The problem with redundancy is when there are common fault cases. For example if (hypothetically - not implying this happened with AF447) there is a certain environmental condition where a pitot sensor is susceptible to icing, this might apply to all three.
Reminiscent of the BA 747 losing all four engines from flying through a cloud of volcanic ash, or the L-1011 that lost two engines (and most of the thrust from the third) due to losing oil from not having the oil plugs replaced after a check of some kind.
With three failed pitot sensors, there ain't a whole bunch clever software can do. Even with two failures, you have a big problem - two incorrect sensors in agreement with each other, or possibly three all disagreeing
Garbage in, garbage out is the saying in the software business.

If indeed there is a pitot icing problem here, the problem is a mechanical/physical pitot/static sensor design problem NOT one in the software/automation.
Except that the software’s response to the issue could be better. Why not have the A/P go into attitude hold in this case, instead of simply disconnect? A given attitude and power setting will result in sufficient airspeed stability to at least assess the problem without having to wrestle with the airplane at the same time.

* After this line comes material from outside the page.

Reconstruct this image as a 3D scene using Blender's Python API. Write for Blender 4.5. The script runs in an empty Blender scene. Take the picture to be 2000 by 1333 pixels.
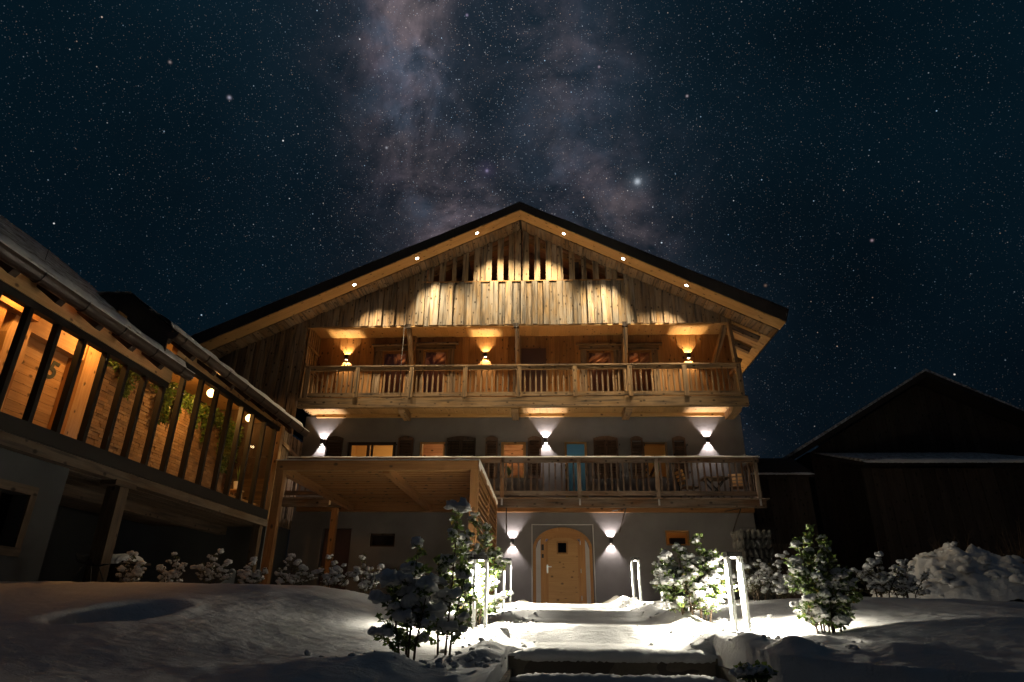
import bpy, math, random
import numpy as np
from mathutils import Vector, Matrix, Euler
R = math.radians
random.seed(7)
S = bpy.context.scene
C = S.collection

# ------------------------------------------------------------------ camera
FPX, PITCH, YAW, ROLL = 1232.0, R(23.3), R(3.0), R(0.6)
cam_d = bpy.data.cameras.new('camera'); cam = bpy.data.objects.new('camera', cam_d); C.objects.link(cam)
cam_d.sensor_width = 36.0; cam_d.lens = FPX/2000*36; cam_d.clip_start = .05; cam_d.clip_end = 2000
cam.matrix_world = (Matrix.Rotation(YAW, 4, 'Z') @ Matrix.Rotation(R(90)+PITCH, 4, 'X') @ Matrix.Rotation(ROLL, 4, 'Z'))
S.camera = cam

def ray(px, py):
    x = px-1000; y = 666.5-py
    c, s = math.cos(ROLL), math.sin(ROLL)
    x, y = x*c-y*s, x*s+y*c
    fy = FPX*math.cos(PITCH)-y*math.sin(PITCH); uz = FPX*math.sin(PITCH)+y*math.cos(PITCH)
    return (x*math.cos(YAW)-fy*math.sin(YAW), x*math.sin(YAW)+fy*math.cos(YAW), uz)
def at(px, py, Y):                       # measured point of the photo on the plane at distance Y
    r = ray(px, py); t = Y/r[1]; return r[0]*t, r[2]*t
def atx(px, py, X):                      # same on a plane along the glass wing
    r = ray(px, py); t = X/r[0]; return r[1]*t, r[2]*t

# ------------------------------------------------------------------ view, sky, light levels
S.view_settings.view_transform = 'Standard'; S.view_settings.look = 'None'
S.view_settings.exposure = 0; S.view_settings.gamma = 1; S.view_settings.use_curve_mapping = False
S.render.engine = 'CYCLES'
S.cycles.use_denoising = True
try: S.cycles.denoiser = 'OPENIMAGEDENOISE'
except Exception: pass
S.cycles.max_bounces = 7; S.cycles.diffuse_bounces = 4; S.cycles.transparent_max_bounces = 12
S.cycles.sample_clamp_indirect = 12.0; S.cycles.caustics_reflective = False; S.cycles.caustics_refractive = False
S.cycles.blur_glossy = 1.0

BOLLARD_W = 820.0; SIDE_W = 54.0; WALL_W = 125.0; LOGGIA_W = 92.0; SOFFIT_W = 1450.0
PEND_W = 120.0; ROOM_W = 26.0

class NT:
    def __init__(self, tree): self.t = tree; tree.nodes.clear()
    def n(self, typ, **kw):
        nd = self.t.nodes.new(typ)
        for k, v in kw.items():
            if k.startswith('_'): setattr(nd, k[1:], v)
            else:
                key = int(k[1:]) if k[0] == 'i' and k[1:].isdigit() else k.replace('__', ' ')
                if isinstance(v, bpy.types.NodeSocket): self.t.links.new(v, nd.inputs[key])
                else: nd.inputs[key].default_value = v
        return nd
    def m(self, op, a, b=None, c=None, clamp=False):
        kw = {'i0': a}
        if b is not None: kw['i1'] = b
        if c is not None: kw['i2'] = c
        return self.n('ShaderNodeMath', _operation=op, _use_clamp=clamp, **kw).outputs[0]
    def vm(self, op, a, b=None, out=0):
        kw = {'i0': a}
        if b is not None: kw['i1'] = b
        return self.n('ShaderNodeVectorMath', _operation=op, **kw).outputs[out]
    def mix(self, f, a, b, mode='MIX'):
        nd = self.n('ShaderNodeMix', _data_type='RGBA', _blend_type=mode)
        for k, v in ((0, f), (6, a), (7, b)):
            if isinstance(v, bpy.types.NodeSocket): self.t.links.new(v, nd.inputs[k])
            else: nd.inputs[k].default_value = v if k == 0 else (tuple(v)+(1,))[:4]
        return nd.outputs[2]
    def ramp(self, f, stops):
        nd = self.n('ShaderNodeValToRGB', Fac=f); e = nd.color_ramp.elements
        while len(e) < len(stops): e.new(.5)
        for q, (p, c) in zip(e, stops): q.position = p; q.color = (tuple(c)+(1,))[:4] if not isinstance(c, (int, float)) else (c, c, c, 1)
        return nd.outputs[0]
    def maprange(self, v, a, b, c=0., d=1., t='LINEAR'):
        return self.n('ShaderNodeMapRange', _interpolation_type=t, i0=v, i1=a, i2=b, i3=c, i4=d).outputs[0]

world = bpy.data.worlds.new('World'); S.world = world; world.use_nodes = True
def build_sky():
    t = NT(world.node_tree)
    d = t.n('ShaderNodeTexCoord').outputs['Generated']
    d = t.vm('NORMALIZE', d)
    V = lambda px, py: Vector(ray(px, py)).normalized()
    p0, p1 = V(835, 0), V(945, 430)
    nrm = p0.cross(p1).normalized()           # the galactic plane, a great circle over the roof
    if nrm.x > 0: nrm = -nrm
    nrm = -nrm                                 # positive to the right
    dist = t.vm('DOT_PRODUCT', d, tuple(nrm), out='Value')
    def noise(vec, sc, det=6, ro=.6, dist=0.):
        return t.n('ShaderNodeTexNoise', _noise_dimensions='3D', Vector=vec, Scale=sc, Detail=det, Roughness=ro, Distortion=dist)
    warp = noise(d, 2.2, 3).outputs['Color']
    wv = t.vm('ADD', d, t.vm('SCALE', t.vm('SUBTRACT', warp, (.5, .5, .5)), None))
    sc = wv.node  # keep reference
    scale_node = [n for n in t.t.nodes if n.type == 'VECT_MATH' and n.operation == 'SCALE'][0]
    scale_node.inputs['Scale'].default_value = .22
    n1 = noise(wv, 4.2, 8, .62).outputs[0]
    n2 = noise(wv, 9.0, 8, .65, .4).outputs[0]
    n3 = noise(d, 2.0, 4, .5).outputs[0]
    dd = t.m('ADD', dist, t.m('MULTIPLY', t.m('SUBTRACT', n1, .5), .16))
    def gauss(x, mu, w):
        q = t.m('DIVIDE', t.m('SUBTRACT', x, mu), w)
        return t.m('EXPONENT', t.m('MULTIPLY', t.m('MULTIPLY', q, q), -1.))
    wide = gauss(dd, .05, .25)
    left = gauss(dd, -.03, .09)
    right = gauss(dd, .165, .085)
    lane = gauss(dd, .062, .042)
    n4 = noise(wv, 26., 8, .7, .6).outputs[0]
    cloud = t.m('MULTIPLY', t.maprange(n2, .36, .64, .12, 1.5), t.maprange(n4, .3, .7, .6, 1.4))
    z = t.n('ShaderNodeSeparateXYZ', i0=d).outputs[2]
    low = t.maprange(z, .85, .50, .55, 1.6)
    glow = t.m('ADD', t.m('MULTIPLY', left, 1.0), t.m('MULTIPLY', right, .34))
    glow = t.m('MULTIPLY', t.m('MULTIPLY', glow, cloud), low)
    glow = t.m('MULTIPLY', glow, t.m('SUBTRACT', 1., t.m('MULTIPLY', lane, .68)))
    dark = t.m('MULTIPLY', t.maprange(n1, .42, .60, 1., .30), t.maprange(noise(wv, 13., 7, .62, .8).outputs[0], .50, .64, 1., .45))
    glow = t.m('MULTIPLY', glow, dark)
    hue = noise(d, 6., 3).outputs[0]
    mw = t.mix(hue, (.076, .062, .112), (.152, .108, .084))
    mw = t.mix(t.maprange(noise(d, 11., 4).outputs[0], .45, .65), mw, (.066, .074, .104))
    base = t.mix(t.maprange(z, .03, .75), (.0013, .0030, .0054), (.0024, .0125, .0220))
    base = t.mix(t.maprange(n3, .35, .7, 0., 1.), base, t.vm('SCALE', base, None))
    for n in t.t.nodes:
        if n.type == 'VECT_MATH' and n.operation == 'SCALE' and not n.inputs['Scale'].is_linked and n.inputs['Scale'].default_value == 1.0: n.inputs['Scale'].default_value = .45
    wide_c = t.vm('SCALE', t.n('ShaderNodeCombineXYZ', i0=.0085, i1=.0110, i2=.0165).outputs[0], None)
    t.t.links.new(t.m('MULTIPLY', wide, t.maprange(n2, .3, .7, .5, 1.2)), wide_c.node.inputs['Scale'])
    mw_c = t.vm('SCALE', mw, None); t.t.links.new(glow, mw_c.node.inputs['Scale'])
    col = t.vm('ADD', t.vm('ADD', base, wide_c), mw_c)
    # stars: points of three grades scattered on the sky
    def stars(scale, rad, bright, power, seed, dens=None):
        v = t.n('ShaderNodeTexVoronoi', _voronoi_dimensions='3D', _feature='F1', Vector=t.vm('ADD', d, (seed, seed*.7, -seed)), Scale=scale)
        s = t.n('ShaderNodeSeparateColor', i0=v.outputs['Color'])
        b = t.m('POWER', s.outputs[0], power)
        r_ = t.m('MULTIPLY', t.m('ADD', .35, b), rad*scale)
        k = t.maprange(v.outputs['Distance'], r_, t.m('MULTIPLY', r_, .25), 0., 1.)
        k = t.m('MULTIPLY', k, t.m('MULTIPLY', t.m('ADD', b, .05), bright))
        if dens is not None: k = t.m('MULTIPLY', k, dens)
        c = t.ramp(s.outputs[1], [(0., (1., .62, .42)), (.25, (1., .85, .75)), (.55, (.85, .92, 1.)), (1., (.45, .72, 1.))])
        o = t.vm('SCALE', c, None); t.t.links.new(k, o.node.inputs['Scale']); return o
    dn = t.m('ADD', .5, t.m('MULTIPLY', wide, 1.1))
    ext = t.maprange(z, .02, .55, .25, 1.)
    dust = t.m('ADD', .35, t.m('MULTIPLY', wide, 1.3))
    col = t.vm('ADD', col, stars(430., .00055, .20, 1.6, 5.9, t.m('MULTIPLY', dust, ext)))
    col = t.vm('ADD', col, stars(230., .00070, .26, 2.2, 3.1, t.m('MULTIPLY', dn, ext)))
    col = t.vm('ADD', col, stars(130., .00080, .60, 4.0, 7.7, t.m('MULTIPLY', dn, ext)))
    col = t.vm('ADD', col, stars(60., .00105, 1.0, 5.0, 1.3))
    # the few bright bodies
    for px, py, w, st, hc in ((1245, 355, .0042, .46, (.8, .9, 1.)), (1245, 355, .016, .05, (.6, .8, 1.)), (448, 191, .0022, .35, (.85, .8, 1.)), (951, 334, .0022, .25, (.7, .6, 1.)),
                              (951, 332, .012, .02, (.6, .35, 1.)), (755, 289, .0016, .3, (.9, .9, 1.)), (1342, 188, .0015, .35, (1., .8, .85)), (1703, 470, .0016, .3, (1., .7, .8)), (1495, 558, .0017, .14, (1., .6, .4)),
                              (912, 30, .0016, .28, (.8, .65, 1.)), (332, 122, .0016, .25, (1., .75, .7)), (1170, 131, .0014, .3, (1., .75, .9))):
        vv = V(px, py)
        q = t.vm('LENGTH', t.vm('SUBTRACT', d, tuple(vv)), out='Value')
        g = t.m('MULTIPLY', gauss(q, 0., w), st)
        o = t.vm('SCALE', t.n('ShaderNodeCombineXYZ', i0=hc[0], i1=hc[1], i2=hc[2]).outputs[0], None); t.t.links.new(g, o.node.inputs['Scale'])
        col = t.vm('ADD', col, o)
    bg = t.n('ShaderNodeBackground', Color=col, Strength=1.)
    t.t.links.new(bg.outputs[0], t.n('ShaderNodeOutputWorld').inputs[0])
build_sky()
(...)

If they were on direct law, they were lucky, IMHO. In alternate law, if IAS goes to a (right or wrong) low figure one has to pull the stick to avoid nose down automatic command (and the contrary for high - right or wrong - IAS reading).
What’s the design justification for even having altenate law? Wouldn’t it be better for the pilot simply to know that the normal law envelope protections are gone, rather than have to remember which subset of them are still in effect? In some ways, partial envelope protection (if that’s what alternate law provides) is worse than none at all – especially if the transition occurs at a difficult moment, as seems to be inherently the case.